したがって、歴史は一人のメシヤ(イエス=真理)を送ることにあるのである。これが「歴史における神の自己顕現の原理」と言っている意味である。
「神(イエス)が一人格の生活過程に顕現して人間の窮境に救済的に関与する」という意味である。文鮮明師は「原理とは神様の心の中にある主流の憲法である」と語られている。
伝統的神学は、イエスは〝家庭の原理〟について何も語られていないというが、家庭の原理に関して、次のように述べておられるのである。
「……『創造者は初めから人を男と女とに造られ、そして言われた、それゆえに、人は父母を離れ、その妻と結ばれ、ふたりの者は一体となるべきである』。彼らはもはや、ふたりではなく一体である。だから、神が合わせられたものを、人は離してはならない」(マタイ19・4-6)
このように、「父母」(神)-「ふたり」(夫婦)-「一体」(合性体)という四位基台(存在の原理)について述べておられるのである。
同様に、統一原理は「夫婦として完成されるためには、神を中心として、男性と女性が三位一体となり、四位基台を造成しなければならない」(『原理講論』446頁)と説いている。
次に、「キリスト」象徴の意味についてである。
ティリッヒは、「われわれが聖書的また聖書に関連するメシア待望がメシア到来を宇宙的規模で描いていることを考える時、特にその重要性を増して来る。宇宙が新しい世界に生まれかわるのである。」(ティリッヒ著『組織神学』第2巻、119頁)という。
新しき存在は、「単に個々人を救済して人間の歴史的実存を改変するのみではなく、また宇宙を更新することにある。………〔人間〕の救済は他方〔自然〕の救済なしには考えられず、またその逆でもある。」(同、119頁)というのである。
このように、救済を個人的に捉えようと宇宙論的に捉えようと、キリストが宇宙の中心(本体)であり、キリストが主管する世界となるのである。
ところで、「宇宙の更新」に関して、ティリッヒの神学には具体的な説明がない。
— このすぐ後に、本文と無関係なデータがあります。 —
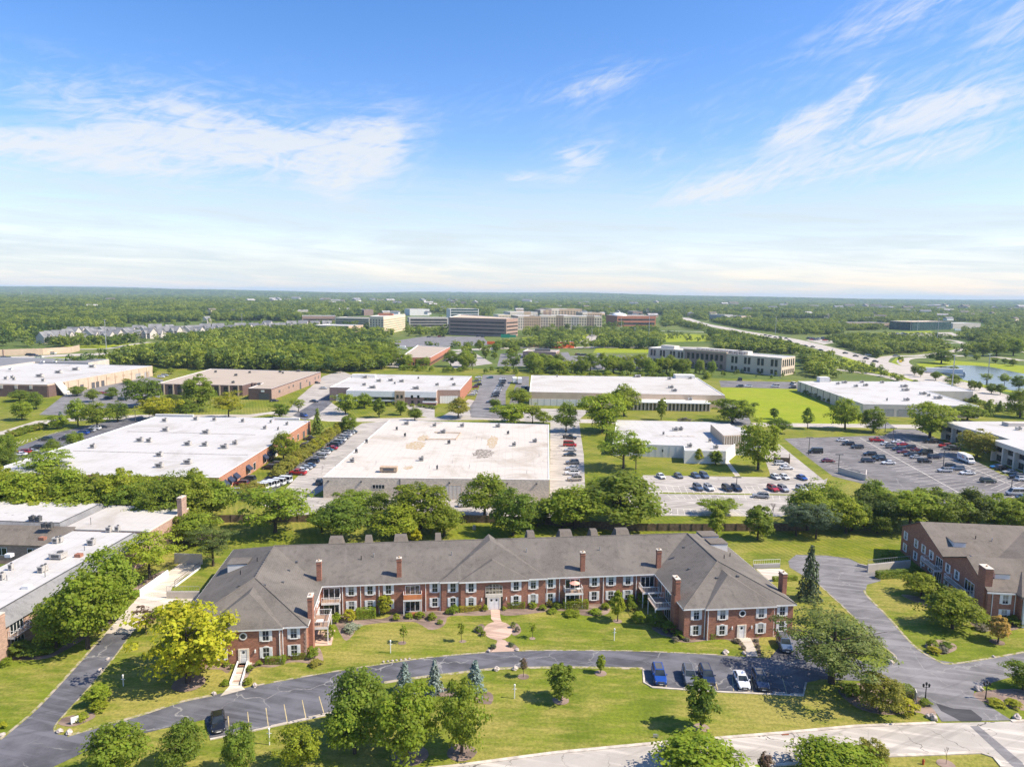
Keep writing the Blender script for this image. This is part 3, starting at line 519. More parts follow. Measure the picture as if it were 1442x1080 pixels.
def mk_spruce(i):
    g = np.random.default_rng(120+i); C = []; N = []
    for lv in range(15):
        z = .06+.9*(lv/15)**.92; rr = .34*(1-z)**.9+.015; nb = max(5, int(13*(1-z*.6)))
        for k in range(nb):
            w = 2*math.pi*(k+g.random())/nb; l = rr*(.72+.45*g.random()); m = int(26*l/.34)+5
            t = g.random(m)**.7; sp = .055*(1.15-t)*(1+l)
            P = np.stack([np.cos(w)*l*t+g.normal(size=m)*sp*.45, np.sin(w)*l*t+g.normal(size=m)*sp*.45, z-.1*l*t*t/.34+.05*t*t*l/.34+g.normal(size=m)*.013], 1)
            C.append(P); N.append(np.stack([np.cos(w)*.6+g.normal(size=m)*.5, np.sin(w)*.6+g.normal(size=m)*.5, .7+g.normal(size=m)*.4], 1))
    C = np.concatenate(C); N = np.concatenate(N)
    return leaf_mesh('crown', C, N, .052, 'needles', 120+i, .6), trunk('trunk', 120+i, .9, .018, 0, 0, 'mill bark'), .66
variants('spruce', 2, mk_spruce)
def mk_pine(i):
    C, N = clumps(140+i, 125, 95, (0, 0, .6), (.46, .46, .36), .105, .5, .3, .7, .5)
    return leaf_mesh('crown', C, N, .026, 'needles', 140+i, .5), trunk('trunk', 140+i, .8, .024, 12, .44, 'mill bark', .32, .28), .93
variants('pine', 2, mk_pine)
def mk_bare(i):
    b = MB(); g = random.Random(160+i)
    def br(p, d, l, r, k):
        q = Vector(p)+Vector(d)*l; b.tube([p, q], [r, r*.6], 4)
        if k: 
            for _ in range(3): br(q, (Vector(d)+Vector((g.uniform(-.8, .8), g.uniform(-.8, .8), g.uniform(-.1, .4)))).normalized(), l*.68, r*.55, k-1)
    br((0, 0, -.02), (0, 0, 1), .3, .018, 4); o = b.build('trunk', 'mill bark'); m = o.data; bpy.data.objects.remove(o); return None, m, .7
variants('bare', 1, mk_bare)
def mk_bush(i):
    C, N = clumps(180+i, 46, 46, (0, 0, .42), (.44, .44, .5), .14, .9, .6, .5, .5, -.5, .01)
    return leaf_mesh('shrub', C, N, .07, 'foliage', 180+i), None, 1.05
variants('bush', 3, mk_bush)
def mk_box(i):
    g = np.random.default_rng(200); n = 2600; P = g.uniform(-.5, .5, (n, 3)); f = g.integers(0, 5, n); ax = np.array([0, 0, 1, 1, 2])[f]; sg = np.array([-1, 1, -1, 1, 1])[f]
    P[np.arange(n), ax] = sg*(.47+.05*g.random(n)); N = g.normal(size=(n, 3))*.5; N[np.arange(n), ax] += sg; P[:, 2] += .5; N[:, 2] += .2
    return leaf_mesh('hedge', P, N, .07, 'foliage', 201), None, 1.
variants('hedge', 1, mk_box)
def mk_far(i):
    C, N = clumps(220+i, 20, 15, (0, 0, .56), (.4, .4, .4), .16, .9, .55, .6, .5)
    return leaf_mesh('crown', C, N, .125, 'far foliage', 220+i), None, .98
variants('far', 4, mk_far)
LC = {'y': (.46, .44, .025), 'b': (.27, .325, .026), 'm': (.235, .295, .028), 'd': (.17, .23, .028), 'k': (.085, .115, .024), 'o': (.3, .28, .05), 'p': (.14, .085, .07), 's': (.22, .28, .25), 'g': (.11, .15, .08), 'a': (.5, .34, .09), 'w': (.36, .38, .28), 'u': (.24, .21, .17), 'v': (.4, .38, .03), 'q': (.115, .15, .03)}
tree_spots = []
cnt = {}
def tone(c, k=.16):
    q = 1+rnd.uniform(-k, k); return (c[0]*q*(1+rnd.uniform(-.08, .08)), c[1]*q, c[2]*q, 1)
NAMES = {'round': 'broadleaf_tree', 'loose': 'honey_locust_tree', 'oval': 'young_tree', 'sapling': 'sapling', 'spruce': 'spruce_tree', 'pine': 'pine_tree', 'bare': 'bare_tree', 'far': 'broadleaf_tree'}
def plant(p, h, w, kind, col, label, group=None, cat=None):
    i = cnt[kind] = cnt.get(kind, -1)+1; vs = KIND[kind]; cr, tk, cw = vs[i % len(vs)]
    c = tone(LC[col]); rz = rnd.uniform(0, 6.28); sc = (w/cw, w/cw, h)
    if tk is None:
        o = bpy.data.objects.new('shrub' if kind == 'bush' else NAMES.get(kind, kind), cr); link(o); o.location = p; o.scale = sc; o.rotation_euler = (0, 0, rz); o.color = c
        return tag(o, label, cat or 'shrub', group)
    e = thing(NAMES[kind], label, cat or 'tree', p, rz, group); e.scale = sc
    o = bpy.data.objects.new('trunk', tk); link(o, e)
    if cr: o = bpy.data.objects.new('crown', cr); link(o, e); o.color = c
    return e
def tree(t, x, y, top, w, kind, col, label, group=None):
    p = at(t, x, y); X, Y, D = project(p); ty = px(t, x, top)[1]
    h = height_at(p, ty); wm = w/TILE[t][2]*D/FOC; tree_spots.append((p.x, p.y, wm/2))
    return plant((p.x, p.y, 0), h, wm, kind, col, label, group)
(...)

「事物の新しい状態・新しき存在」をもたらすとは、神話的に文字通りに捉えるのではなく、統一原理の「終末論」で説かれているように、サタンの支配する時代が終わり、神が支配する時代が始まるこというのである。
言い換えると、人間の堕落によって宇宙は破壊されたが、終末に、再臨主によって、人間も宇宙(自然)も再創造されて救済されるという意味である。